### AVAILABLE DATA
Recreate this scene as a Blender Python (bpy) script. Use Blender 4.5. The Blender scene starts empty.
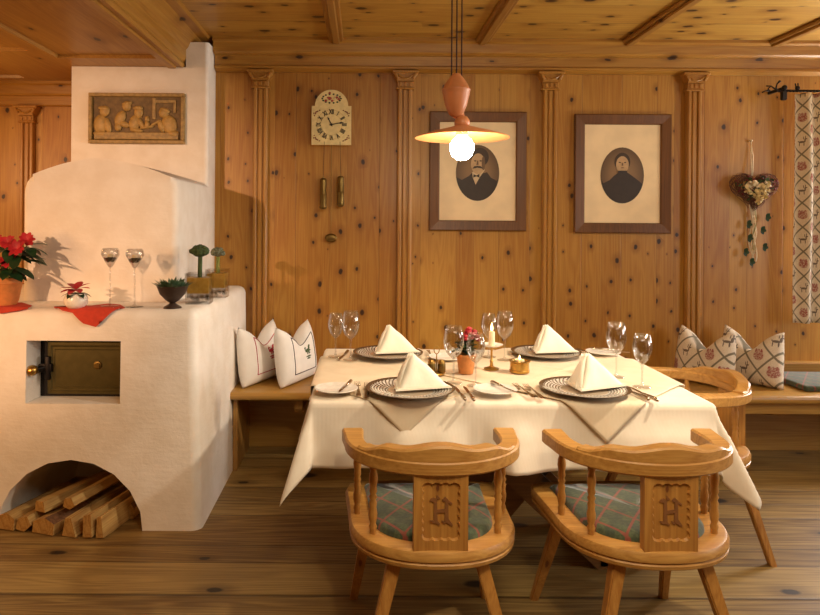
import bpy, bmesh, math, random
from math import sin, cos, pi, radians, sqrt, atan2, exp
from mathutils import Vector, Matrix, Euler
random.seed(11)
S = bpy.context.scene
C = S.collection

# ---------------------------------------------------------------- basics
F, CX, CY, H = 667.0, 363.0, 222.0, 1.40
ROLL = radians(0.4)
def W(px, py, D):
    """photo measurement -> metres: point at distance D from the camera plane"""
    dx, dy = px-CX, py-CY
    x = dx+dy*ROLL; y = dy-dx*ROLL
    return Vector((x*D/F, D, H-y*D/F))
def T(px, py, z=.757):
    dx, dy = px-CX, py-CY
    y = dy-dx*ROLL
    return W(px, py, (H-z)*F/y)

def lin(c):
    c /= 255.0
    return c/12.92 if c <= .04045 else ((c+.055)/1.055)**2.4
def rgb(r, g, b): return (lin(r), lin(g), lin(b), 1)

# ---------------------------------------------------------------- node helper
class N:
    def __init__(s, name):
        s.m = bpy.data.materials.new(name); s.m.use_nodes = True
        s.t = s.m.node_tree; s.t.nodes.clear()
        s.out = s.t.nodes.new('ShaderNodeOutputMaterial')
    def n(s, kind, **kw):
        nd = s.t.nodes.new('ShaderNode'+kind)
        for k, v in kw.items(): setattr(nd, k, v)
        return nd
    def put(s, sock, v):
        if v is None: return
        if hasattr(v, 'is_output') or isinstance(v, bpy.types.NodeSocket): s.t.links.new(v, sock)
        else: sock.default_value = v
    def m_(s, op, a, b=None, c=None, clamp=False):
        nd = s.n('Math', operation=op); nd.use_clamp = clamp
        s.put(nd.inputs[0], a)
        if b is not None: s.put(nd.inputs[1], b)
        if c is not None: s.put(nd.inputs[2], c)
        return nd.outputs[0]
    def mix(s, f, a, b, blend='MIX'):
        nd = s.n('Mix', data_type='RGBA', blend_type=blend)
        s.put(nd.inputs[0], f); s.put(nd.inputs[6], a); s.put(nd.inputs[7], b)
        return nd.outputs[2]
    def xyz(s):
        tc = s.n('TexCoord'); sp = s.n('SeparateXYZ')
        s.t.links.new(tc.outputs['Object'], sp.inputs[0])
        s.obj = tc.outputs['Object']
        return sp.outputs[0], sp.outputs[1], sp.outputs[2]
    def comb(s, x, y, z):
        nd = s.n('CombineXYZ')
        s.put(nd.inputs[0], x); s.put(nd.inputs[1], y); s.put(nd.inputs[2], z)
        return nd.outputs[0]
    def noise(s, vec, scale=1, detail=2, rough=.5, dist=0):
        nd = s.n('TexNoise'); s.put(nd.inputs['Vector'], vec)
        nd.inputs['Scale'].default_value = scale; nd.inputs['Detail'].default_value = detail
        nd.inputs['Roughness'].default_value = rough; nd.inputs['Distortion'].default_value = dist
        return nd.outputs[0]
    def rng(s, v, a, b, c=0., d=1., smooth=True):
        nd = s.n('MapRange'); nd.interpolation_type = 'SMOOTHSTEP' if smooth else 'LINEAR'
        s.put(nd.inputs[0], v)
        for i, q in enumerate((a, b, c, d)): s.put(nd.inputs[i+1], q)
        return nd.outputs[0]
    def ell(s, x, y, cx, cy, rx, ry, soft=.25):
        a = s.m_('DIVIDE', s.m_('SUBTRACT', x, cx), rx); b = s.m_('DIVIDE', s.m_('SUBTRACT', y, cy), ry)
        d = s.m_('ADD', s.m_('MULTIPLY', a, a), s.m_('MULTIPLY', b, b))
        return s.rng(d, 1+soft, 1-soft)
    def bsdf(s, col, rough=.5, metal=0., bump=None, bstr=.2, bdist=.01, **kw):
        b = s.n('BsdfPrincipled')
        s.put(b.inputs['Base Color'], col); s.put(b.inputs['Roughness'], rough); s.put(b.inputs['Metallic'], metal)
        for k, v in kw.items(): s.put(b.inputs[k.replace('_', ' ')], v)
        if bump is not None:
            bp = s.n('Bump'); bp.inputs['Strength'].default_value = bstr; bp.inputs['Distance'].default_value = bdist
            s.t.links.new(bump, bp.inputs['Height']); s.t.links.new(bp.outputs[0], b.inputs['Normal'])
        s.t.links.new(b.outputs[0], s.out.inputs[0])
        return s.m

def plain(name, col, rough=.5, metal=0., nscale=40, var=.12, **kw):
    k = N(name); k.xyz()
    nz = k.noise(k.obj, nscale, 3)
    f = k.rng(nz, .3, .7, 1-var, 1+var*.4)
    c = k.mix(1., col, k.comb(f, f, f), 'MULTIPLY')
    return k.bsdf(c, rough, metal, bump=nz, bstr=.1, bdist=.002, **kw)

def pine(name, light, mid, knotc, along='z', across='x', plank=.2, knots=.5, rough=.42, seam=.003,
         kc=5.5, ka=3.6, var=.5, fine=1., bstr=.25, seamdark=.45, coat=.0, kr=(.05, .15), off=0.):
    light = (light[0]*.84, light[1]*.98, light[2]*.80, 1); mid = (mid[0]*.84, mid[1]*.98, mid[2]*.80, 1)
    k = N(name); ax = dict(zip('xyz', k.xyz()))
    a, c = ax[along], ax[across]
    d = ax[[q for q in 'xyz' if q not in (along, across)][0]]
    r = None
    if plank:
        u = k.m_('DIVIDE', k.m_('ADD', c, 50+off), plank)
        # uneven plank widths: warp by low frequency sine
        u = k.m_('ADD', u, k.m_('MULTIPLY', k.m_('SINE', k.m_('MULTIPLY', u, 2.4)), .22))
        pid = k.m_('FLOOR', u)
        wn = k.n('TexWhiteNoise', noise_dimensions='1D'); k.put(wn.inputs['W'], pid)
        r = wn.outputs['Value']
        fr = k.m_('FRACT', u)
        edge = k.m_('MINIMUM', fr, k.m_('SUBTRACT', 1., fr))
        sm = k.rng(edge, 0., seam/plank*1.6, 1., 0.)
        a = k.m_('ADD', a, k.m_('MULTIPLY', r, 9.7))
    v1 = k.comb(k.m_('MULTIPLY', c, 9.), k.m_('MULTIPLY', a, .55), k.m_('MULTIPLY', d, 9.))
    base = k.noise(v1, 1., 2, .5, .6)
    ring = k.m_('ADD', k.m_('MULTIPLY', k.m_('SINE', k.m_('MULTIPLY', base, 70.)), .5), .5)
    v2 = k.comb(k.m_('MULTIPLY', c, 160.), k.m_('MULTIPLY', a, 3.), k.m_('MULTIPLY', d, 160.))
    fn = k.noise(v2, 1., 3, .6)
    v3 = k.comb(k.m_('MULTIPLY', c, 3.), k.m_('MULTIPLY', a, 1.2), k.m_('MULTIPLY', d, 3.))
    big = k.noise(v3, 1., 3, .5)
    f = k.m_('ADD', k.m_('MULTIPLY', ring, .28*fine), k.m_('MULTIPLY', k.rng(fn, .3, .7), .32*fine))
    f = k.m_('ADD', f, k.m_('MULTIPLY', k.rng(big, .25, .75), .4))
    if r is not None: f = k.m_('ADD', f, k.m_('MULTIPLY', k.m_('SUBTRACT', r, .5), var))
    col = k.mix(k.m_('MULTIPLY', f, 1., clamp=True), light, mid)
    if knots > 0:
        vo = k.n('TexVoronoi', voronoi_dimensions='2D', feature='F1')
        wob = k.m_('MULTIPLY', k.m_('SUBTRACT', k.noise(k.obj, 30, 2), .5), .012)
        k.put(vo.inputs['Vector'], k.comb(k.m_('MULTIPLY', k.m_('ADD', c, wob), kc), k.m_('MULTIPLY', k.m_('ADD', a, wob), ka), 0.))
        vo.inputs['Scale'].default_value = 1.
        sp = k.n('SeparateColor'); k.t.links.new(vo.outputs['Color'], sp.inputs[0])
        rad = k.rng(sp.outputs[0], 1-knots, 1., kr[0], kr[1], smooth=False)
        on = k.m_('GREATER_THAN', sp.outputs[0], 1-knots)
        q = k.m_('DIVIDE', vo.outputs['Distance'], rad)
        core = k.m_('MULTIPLY', k.rng(q, .45, .85, 1., 0.), on)
        halo = k.m_('MULTIPLY', k.rng(q, .8, 2.6, 1., 0.), on)
        col = k.mix(k.m_('MULTIPLY', halo, .5), col, (mid[0]*.62, mid[1]*.55, mid[2]*.5, 1))
        col = k.mix(k.m_('MULTIPLY', core, .95), col, knotc)
    if plank:
        col = k.mix(k.m_('MULTIPLY', sm, seamdark), col, (mid[0]*.18, mid[1]*.15, mid[2]*.12, 1))
        hgt = k.m_('SUBTRACT', k.m_('MULTIPLY', f, .15), sm)
    else: hgt = k.m_('MULTIPLY', f, .2)
    return k.bsdf(col, rough, 0, bump=hgt, bstr=bstr, bdist=.004, Coat_Weight=coat)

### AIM
Print, exactly as written, the lines above from the first one to the one containing "def rgb(r, g, b): return". Leave out pictures.

### EXPECTED ANSWER
Recreate this scene as a Blender Python (bpy) script. Use Blender 4.5. The Blender scene starts empty.
import bpy, bmesh, math, random
from math import sin, cos, pi, radians, sqrt, atan2, exp
from mathutils import Vector, Matrix, Euler
random.seed(11)
S = bpy.context.scene
C = S.collection

# ---------------------------------------------------------------- basics
F, CX, CY, H = 667.0, 363.0, 222.0, 1.40
ROLL = radians(0.4)
def W(px, py, D):
    """photo measurement -> metres: point at distance D from the camera plane"""
    dx, dy = px-CX, py-CY
    x = dx+dy*ROLL; y = dy-dx*ROLL
    return Vector((x*D/F, D, H-y*D/F))
def T(px, py, z=.757):
    dx, dy = px-CX, py-CY
    y = dy-dx*ROLL
    return W(px, py, (H-z)*F/y)

def lin(c):
    c /= 255.0
    return c/12.92 if c <= .04045 else ((c+.055)/1.055)**2.4
def rgb(r, g, b): return (lin(r), lin(g), lin(b), 1)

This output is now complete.